In recent years, Djinn have been blamed for encouraging suicide bombers.

Djinn are spiritual devotees, too. There are Pagan, Jewish, Christian, and Islamic Djinn; each is allegedly most likely to help humans who share their religious persuasion although the most generous Djinn are kind to all and the most malevolent are equal-opportunity offenders. Djinn love and crave heat. They live in the desert, by hot springs, and in bathhouses. They despise the cold, and Djinn in colder climes tend to be grouchy.

Djinn hate salt and fear iron and steel. All may be used to keep them far away. They don’t like noisy, crowded places although they are curious spirits and will venture out to observe or even participate in fairs, markets, and festivals. Djinn enjoy stories and can be pacified or lured by telling exciting, suspenseful tales. They will hover quietly in corners and listen. In the manner of Scheherazade, should you need to keep a Djinn calm or play for time, keep telling stories. If you anticipate dealings with Djinn, it’s not bad to maintain a repertoire of tales, just in case.
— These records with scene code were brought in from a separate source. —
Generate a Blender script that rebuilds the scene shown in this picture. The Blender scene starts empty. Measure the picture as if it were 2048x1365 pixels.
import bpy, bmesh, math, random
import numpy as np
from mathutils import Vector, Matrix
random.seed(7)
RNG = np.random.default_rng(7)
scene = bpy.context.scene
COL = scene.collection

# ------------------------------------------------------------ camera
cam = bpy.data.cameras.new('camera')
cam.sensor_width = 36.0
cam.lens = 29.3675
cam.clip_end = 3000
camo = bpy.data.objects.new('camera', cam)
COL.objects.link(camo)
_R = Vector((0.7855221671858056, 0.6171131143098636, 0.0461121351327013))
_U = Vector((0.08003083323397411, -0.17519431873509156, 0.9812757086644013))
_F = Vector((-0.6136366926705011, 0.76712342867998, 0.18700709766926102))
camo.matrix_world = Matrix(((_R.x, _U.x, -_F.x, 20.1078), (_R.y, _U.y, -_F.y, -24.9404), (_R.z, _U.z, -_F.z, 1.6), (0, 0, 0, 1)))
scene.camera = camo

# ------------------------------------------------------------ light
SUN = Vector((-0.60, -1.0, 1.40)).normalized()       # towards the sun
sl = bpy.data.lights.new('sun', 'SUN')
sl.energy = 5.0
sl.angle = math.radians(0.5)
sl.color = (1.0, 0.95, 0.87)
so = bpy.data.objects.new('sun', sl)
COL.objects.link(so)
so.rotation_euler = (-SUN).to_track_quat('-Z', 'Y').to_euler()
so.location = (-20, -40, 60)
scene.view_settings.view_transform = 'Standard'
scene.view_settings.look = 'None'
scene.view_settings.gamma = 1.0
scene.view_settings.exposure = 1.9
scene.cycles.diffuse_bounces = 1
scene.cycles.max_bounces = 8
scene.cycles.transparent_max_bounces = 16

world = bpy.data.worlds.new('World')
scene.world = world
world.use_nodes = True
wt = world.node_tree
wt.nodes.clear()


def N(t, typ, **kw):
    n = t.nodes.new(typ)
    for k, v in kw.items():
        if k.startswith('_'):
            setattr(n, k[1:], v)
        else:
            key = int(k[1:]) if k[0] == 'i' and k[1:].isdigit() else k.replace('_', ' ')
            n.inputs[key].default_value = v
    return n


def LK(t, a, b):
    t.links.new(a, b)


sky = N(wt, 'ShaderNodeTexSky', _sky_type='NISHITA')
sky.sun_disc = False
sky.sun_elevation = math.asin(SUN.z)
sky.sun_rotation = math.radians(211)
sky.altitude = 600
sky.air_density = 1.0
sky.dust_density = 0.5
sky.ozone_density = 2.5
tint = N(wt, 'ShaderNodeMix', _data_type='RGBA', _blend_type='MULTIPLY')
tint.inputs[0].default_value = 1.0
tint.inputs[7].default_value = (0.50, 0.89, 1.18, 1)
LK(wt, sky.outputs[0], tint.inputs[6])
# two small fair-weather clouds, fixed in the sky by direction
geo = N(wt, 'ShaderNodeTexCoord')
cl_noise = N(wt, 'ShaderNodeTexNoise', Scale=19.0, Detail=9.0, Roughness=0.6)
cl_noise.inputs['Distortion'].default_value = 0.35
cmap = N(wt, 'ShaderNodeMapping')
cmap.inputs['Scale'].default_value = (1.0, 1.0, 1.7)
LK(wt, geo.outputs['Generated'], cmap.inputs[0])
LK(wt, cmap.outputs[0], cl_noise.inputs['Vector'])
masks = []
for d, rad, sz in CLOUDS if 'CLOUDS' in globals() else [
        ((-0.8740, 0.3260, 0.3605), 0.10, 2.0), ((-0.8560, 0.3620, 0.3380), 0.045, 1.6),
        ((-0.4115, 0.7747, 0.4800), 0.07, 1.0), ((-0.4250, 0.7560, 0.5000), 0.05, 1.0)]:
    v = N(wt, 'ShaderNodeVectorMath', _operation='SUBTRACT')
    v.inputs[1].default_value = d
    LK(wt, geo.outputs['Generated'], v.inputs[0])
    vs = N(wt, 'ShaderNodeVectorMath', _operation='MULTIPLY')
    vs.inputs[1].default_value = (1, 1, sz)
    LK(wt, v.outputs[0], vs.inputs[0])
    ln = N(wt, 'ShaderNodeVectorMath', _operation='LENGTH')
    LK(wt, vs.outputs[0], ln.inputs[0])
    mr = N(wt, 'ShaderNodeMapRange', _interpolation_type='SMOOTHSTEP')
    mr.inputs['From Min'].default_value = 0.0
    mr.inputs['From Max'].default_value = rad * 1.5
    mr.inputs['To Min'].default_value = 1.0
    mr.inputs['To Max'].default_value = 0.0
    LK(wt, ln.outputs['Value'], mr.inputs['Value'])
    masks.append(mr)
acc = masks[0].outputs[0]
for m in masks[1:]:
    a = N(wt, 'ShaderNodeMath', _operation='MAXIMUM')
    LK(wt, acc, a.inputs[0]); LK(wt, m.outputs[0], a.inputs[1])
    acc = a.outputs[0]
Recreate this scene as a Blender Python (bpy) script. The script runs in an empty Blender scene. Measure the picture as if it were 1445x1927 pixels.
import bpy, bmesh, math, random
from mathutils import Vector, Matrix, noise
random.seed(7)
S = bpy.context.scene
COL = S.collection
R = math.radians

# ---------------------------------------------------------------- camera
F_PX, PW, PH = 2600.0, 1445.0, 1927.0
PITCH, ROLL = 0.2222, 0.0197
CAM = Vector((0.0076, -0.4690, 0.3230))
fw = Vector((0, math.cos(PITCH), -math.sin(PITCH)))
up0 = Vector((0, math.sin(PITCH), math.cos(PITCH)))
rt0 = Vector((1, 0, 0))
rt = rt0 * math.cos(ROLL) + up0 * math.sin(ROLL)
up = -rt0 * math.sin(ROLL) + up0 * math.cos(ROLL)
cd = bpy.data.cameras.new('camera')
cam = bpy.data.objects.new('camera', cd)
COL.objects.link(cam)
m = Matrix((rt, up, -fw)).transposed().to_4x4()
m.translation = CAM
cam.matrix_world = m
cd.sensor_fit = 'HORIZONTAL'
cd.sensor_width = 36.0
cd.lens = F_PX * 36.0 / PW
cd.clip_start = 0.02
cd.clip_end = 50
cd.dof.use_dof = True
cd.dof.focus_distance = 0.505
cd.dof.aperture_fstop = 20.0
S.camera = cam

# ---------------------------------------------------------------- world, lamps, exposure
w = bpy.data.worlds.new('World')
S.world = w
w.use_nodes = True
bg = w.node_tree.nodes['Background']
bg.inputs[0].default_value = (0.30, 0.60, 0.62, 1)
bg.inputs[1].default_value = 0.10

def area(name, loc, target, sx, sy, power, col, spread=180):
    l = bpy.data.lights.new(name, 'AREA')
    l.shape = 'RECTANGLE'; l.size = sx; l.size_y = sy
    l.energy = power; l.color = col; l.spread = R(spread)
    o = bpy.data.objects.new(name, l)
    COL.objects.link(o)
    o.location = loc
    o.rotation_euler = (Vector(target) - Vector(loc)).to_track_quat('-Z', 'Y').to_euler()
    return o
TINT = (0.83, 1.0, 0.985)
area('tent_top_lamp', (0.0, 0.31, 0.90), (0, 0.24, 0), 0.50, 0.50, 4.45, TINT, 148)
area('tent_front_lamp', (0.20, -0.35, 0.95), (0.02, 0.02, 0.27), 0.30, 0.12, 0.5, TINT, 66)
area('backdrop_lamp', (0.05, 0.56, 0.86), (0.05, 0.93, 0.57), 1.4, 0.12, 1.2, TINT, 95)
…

Djinn have a code of honor. Even the most malevolent Djinn will honor a promise or vow. (Make sure that you do, too.) Djinn appreciate favours done for them and respectful behavior.


Jinn; Genie; Jinni


Djinn famously manifest as snakes, cats, or dogs. It’s considered dangerous to injure, kill, or even annoy any of these creatures as it may be a Djinn in disguise.

The most powerful individual Djinn have personal preferences in terms of offerings as well as colors. Please see individual entries for more details.


The traditional offering involves pouring oil over flour. Jewish Djinn like fruit jam. Christian Djinn have the reputation of eating anything, but that may just be from the Islamic perspective. Djinn tend to like alcoholic beverages, candles, and incense, especially benzoin.

They hate salt. Make sure anything given to them was prepared without salt, or it will be rejected and their enmity earned.